-- START OF Data to process --

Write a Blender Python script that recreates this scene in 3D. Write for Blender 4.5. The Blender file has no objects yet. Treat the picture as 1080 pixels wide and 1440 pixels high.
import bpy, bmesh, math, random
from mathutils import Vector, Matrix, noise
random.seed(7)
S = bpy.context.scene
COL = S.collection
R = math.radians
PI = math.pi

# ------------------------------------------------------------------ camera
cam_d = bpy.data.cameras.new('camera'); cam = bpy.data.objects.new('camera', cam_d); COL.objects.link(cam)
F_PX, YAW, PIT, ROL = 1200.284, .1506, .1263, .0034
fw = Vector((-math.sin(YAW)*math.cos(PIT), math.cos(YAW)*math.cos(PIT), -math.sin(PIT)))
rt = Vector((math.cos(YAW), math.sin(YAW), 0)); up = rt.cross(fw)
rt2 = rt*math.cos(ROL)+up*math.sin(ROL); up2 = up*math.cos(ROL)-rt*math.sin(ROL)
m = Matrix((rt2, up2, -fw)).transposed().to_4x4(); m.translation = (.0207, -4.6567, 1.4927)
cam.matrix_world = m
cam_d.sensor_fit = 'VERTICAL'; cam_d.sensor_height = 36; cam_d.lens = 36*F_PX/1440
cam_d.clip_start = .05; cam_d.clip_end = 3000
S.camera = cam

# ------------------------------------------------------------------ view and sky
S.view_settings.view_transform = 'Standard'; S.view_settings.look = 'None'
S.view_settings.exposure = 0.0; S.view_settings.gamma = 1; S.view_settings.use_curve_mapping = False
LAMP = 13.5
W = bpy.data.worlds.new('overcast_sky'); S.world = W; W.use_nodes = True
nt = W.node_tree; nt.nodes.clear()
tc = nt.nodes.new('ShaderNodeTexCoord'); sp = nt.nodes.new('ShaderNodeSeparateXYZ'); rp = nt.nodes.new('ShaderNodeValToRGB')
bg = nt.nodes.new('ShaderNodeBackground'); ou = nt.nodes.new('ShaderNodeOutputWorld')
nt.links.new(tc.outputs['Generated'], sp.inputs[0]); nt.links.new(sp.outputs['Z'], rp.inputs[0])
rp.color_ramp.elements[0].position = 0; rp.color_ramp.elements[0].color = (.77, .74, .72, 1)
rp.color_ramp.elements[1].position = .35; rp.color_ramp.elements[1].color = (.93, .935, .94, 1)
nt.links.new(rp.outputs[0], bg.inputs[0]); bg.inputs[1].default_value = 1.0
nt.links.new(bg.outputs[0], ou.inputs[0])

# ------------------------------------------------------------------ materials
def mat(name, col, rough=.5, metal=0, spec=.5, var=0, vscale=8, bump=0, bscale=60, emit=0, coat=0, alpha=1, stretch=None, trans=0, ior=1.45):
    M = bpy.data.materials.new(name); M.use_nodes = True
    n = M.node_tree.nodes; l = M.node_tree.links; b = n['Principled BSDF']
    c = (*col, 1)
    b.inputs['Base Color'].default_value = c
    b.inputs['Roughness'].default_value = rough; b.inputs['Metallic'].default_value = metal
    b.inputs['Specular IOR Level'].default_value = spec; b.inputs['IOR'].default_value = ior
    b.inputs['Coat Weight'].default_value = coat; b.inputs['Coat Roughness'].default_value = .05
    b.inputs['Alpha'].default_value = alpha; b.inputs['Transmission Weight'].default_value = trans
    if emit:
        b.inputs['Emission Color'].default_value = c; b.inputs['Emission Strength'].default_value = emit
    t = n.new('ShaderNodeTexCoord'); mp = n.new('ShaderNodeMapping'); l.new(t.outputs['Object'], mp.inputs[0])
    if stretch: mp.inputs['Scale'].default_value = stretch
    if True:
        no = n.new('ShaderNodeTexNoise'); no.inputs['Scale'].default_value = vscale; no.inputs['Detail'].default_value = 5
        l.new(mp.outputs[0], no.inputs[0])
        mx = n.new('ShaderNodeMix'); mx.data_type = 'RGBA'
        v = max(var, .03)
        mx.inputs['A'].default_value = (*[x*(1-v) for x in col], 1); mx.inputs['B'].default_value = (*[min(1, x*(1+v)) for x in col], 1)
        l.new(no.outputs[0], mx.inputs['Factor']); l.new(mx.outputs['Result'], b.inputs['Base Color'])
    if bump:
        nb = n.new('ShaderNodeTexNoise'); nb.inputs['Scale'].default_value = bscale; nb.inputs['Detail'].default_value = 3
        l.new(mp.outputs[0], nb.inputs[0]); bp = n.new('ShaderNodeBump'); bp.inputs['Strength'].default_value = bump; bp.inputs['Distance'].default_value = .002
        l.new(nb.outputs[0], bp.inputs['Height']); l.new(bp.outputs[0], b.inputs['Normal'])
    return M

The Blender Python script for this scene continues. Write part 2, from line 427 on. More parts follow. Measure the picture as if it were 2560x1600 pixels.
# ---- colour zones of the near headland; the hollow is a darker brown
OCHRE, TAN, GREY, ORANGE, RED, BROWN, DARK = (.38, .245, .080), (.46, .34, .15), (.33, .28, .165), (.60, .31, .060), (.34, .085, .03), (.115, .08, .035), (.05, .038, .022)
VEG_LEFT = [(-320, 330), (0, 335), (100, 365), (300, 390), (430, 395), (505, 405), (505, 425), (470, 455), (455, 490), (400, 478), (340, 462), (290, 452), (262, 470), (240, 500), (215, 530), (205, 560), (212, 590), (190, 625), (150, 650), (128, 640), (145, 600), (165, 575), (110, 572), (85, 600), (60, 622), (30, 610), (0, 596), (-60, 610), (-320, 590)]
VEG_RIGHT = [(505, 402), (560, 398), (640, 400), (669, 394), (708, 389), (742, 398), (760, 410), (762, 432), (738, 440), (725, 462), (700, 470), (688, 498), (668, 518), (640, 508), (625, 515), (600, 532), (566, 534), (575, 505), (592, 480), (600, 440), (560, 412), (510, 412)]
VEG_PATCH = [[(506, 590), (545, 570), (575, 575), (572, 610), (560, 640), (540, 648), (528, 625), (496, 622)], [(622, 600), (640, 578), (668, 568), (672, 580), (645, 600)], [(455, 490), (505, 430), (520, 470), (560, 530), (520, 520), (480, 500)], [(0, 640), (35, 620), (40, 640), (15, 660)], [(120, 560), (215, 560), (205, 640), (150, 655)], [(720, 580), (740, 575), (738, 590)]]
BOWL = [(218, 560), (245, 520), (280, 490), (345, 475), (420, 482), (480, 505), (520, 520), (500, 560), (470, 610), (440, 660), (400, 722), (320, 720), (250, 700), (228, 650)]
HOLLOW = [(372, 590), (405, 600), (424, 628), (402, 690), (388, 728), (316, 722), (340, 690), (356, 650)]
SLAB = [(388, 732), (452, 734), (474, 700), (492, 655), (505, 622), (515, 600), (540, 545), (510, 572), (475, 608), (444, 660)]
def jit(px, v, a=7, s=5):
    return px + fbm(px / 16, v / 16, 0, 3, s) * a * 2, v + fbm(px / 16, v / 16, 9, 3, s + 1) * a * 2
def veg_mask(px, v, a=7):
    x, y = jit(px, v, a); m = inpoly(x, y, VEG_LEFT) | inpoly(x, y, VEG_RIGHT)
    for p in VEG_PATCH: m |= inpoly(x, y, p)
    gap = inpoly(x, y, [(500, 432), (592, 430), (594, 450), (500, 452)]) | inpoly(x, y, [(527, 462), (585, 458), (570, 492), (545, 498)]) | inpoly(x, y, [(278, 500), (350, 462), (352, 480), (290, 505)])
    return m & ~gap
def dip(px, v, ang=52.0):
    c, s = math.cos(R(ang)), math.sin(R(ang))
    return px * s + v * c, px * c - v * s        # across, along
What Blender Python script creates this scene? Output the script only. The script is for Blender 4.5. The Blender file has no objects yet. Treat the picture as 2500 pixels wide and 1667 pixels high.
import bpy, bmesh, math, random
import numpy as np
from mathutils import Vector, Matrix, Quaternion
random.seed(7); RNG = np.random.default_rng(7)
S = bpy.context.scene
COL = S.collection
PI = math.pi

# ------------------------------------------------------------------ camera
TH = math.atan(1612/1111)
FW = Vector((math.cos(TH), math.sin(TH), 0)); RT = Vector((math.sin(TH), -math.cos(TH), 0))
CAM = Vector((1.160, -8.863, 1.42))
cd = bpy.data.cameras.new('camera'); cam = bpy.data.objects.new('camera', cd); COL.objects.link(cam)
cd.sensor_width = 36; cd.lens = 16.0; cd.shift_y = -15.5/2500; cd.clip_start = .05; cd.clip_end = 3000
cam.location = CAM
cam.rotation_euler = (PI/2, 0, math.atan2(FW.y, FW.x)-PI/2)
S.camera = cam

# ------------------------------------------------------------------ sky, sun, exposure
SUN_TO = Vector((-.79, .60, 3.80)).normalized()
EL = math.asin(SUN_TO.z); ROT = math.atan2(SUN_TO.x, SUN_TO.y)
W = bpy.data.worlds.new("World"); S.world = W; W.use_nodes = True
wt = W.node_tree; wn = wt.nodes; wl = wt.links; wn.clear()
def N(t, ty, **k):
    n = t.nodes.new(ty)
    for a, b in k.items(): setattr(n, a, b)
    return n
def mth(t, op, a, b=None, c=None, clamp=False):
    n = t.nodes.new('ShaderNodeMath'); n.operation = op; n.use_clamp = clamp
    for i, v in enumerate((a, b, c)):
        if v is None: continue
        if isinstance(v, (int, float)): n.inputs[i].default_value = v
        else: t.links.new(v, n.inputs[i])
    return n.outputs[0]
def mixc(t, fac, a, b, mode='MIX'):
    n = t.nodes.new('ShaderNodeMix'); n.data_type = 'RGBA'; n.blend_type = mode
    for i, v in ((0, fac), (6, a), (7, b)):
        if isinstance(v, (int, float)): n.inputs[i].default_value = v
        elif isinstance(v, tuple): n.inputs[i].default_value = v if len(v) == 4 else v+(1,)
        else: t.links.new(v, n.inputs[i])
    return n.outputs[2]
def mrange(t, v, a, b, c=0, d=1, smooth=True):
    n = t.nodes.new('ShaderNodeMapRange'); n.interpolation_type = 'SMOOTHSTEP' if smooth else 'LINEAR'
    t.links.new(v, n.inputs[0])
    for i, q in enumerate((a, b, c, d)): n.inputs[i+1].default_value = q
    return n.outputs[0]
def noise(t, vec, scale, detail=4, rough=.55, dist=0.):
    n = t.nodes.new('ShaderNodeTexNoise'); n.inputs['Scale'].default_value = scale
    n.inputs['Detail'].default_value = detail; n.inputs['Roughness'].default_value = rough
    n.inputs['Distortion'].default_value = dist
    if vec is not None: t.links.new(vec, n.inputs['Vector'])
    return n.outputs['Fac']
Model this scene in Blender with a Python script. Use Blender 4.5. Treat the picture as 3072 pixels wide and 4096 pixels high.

-- END OF Data to process --

Only lines with the string "from" belong in your answer; copy each one.

**Exercise solution:**
from mathutils import Vector, Matrix, noise
The Blender Python script for this scene continues. Write part 2, from line 427 on. More parts follow. Measure the picture as if it were 2560x1600 pixels.
from mathutils import Vector, Matrix, Quaternion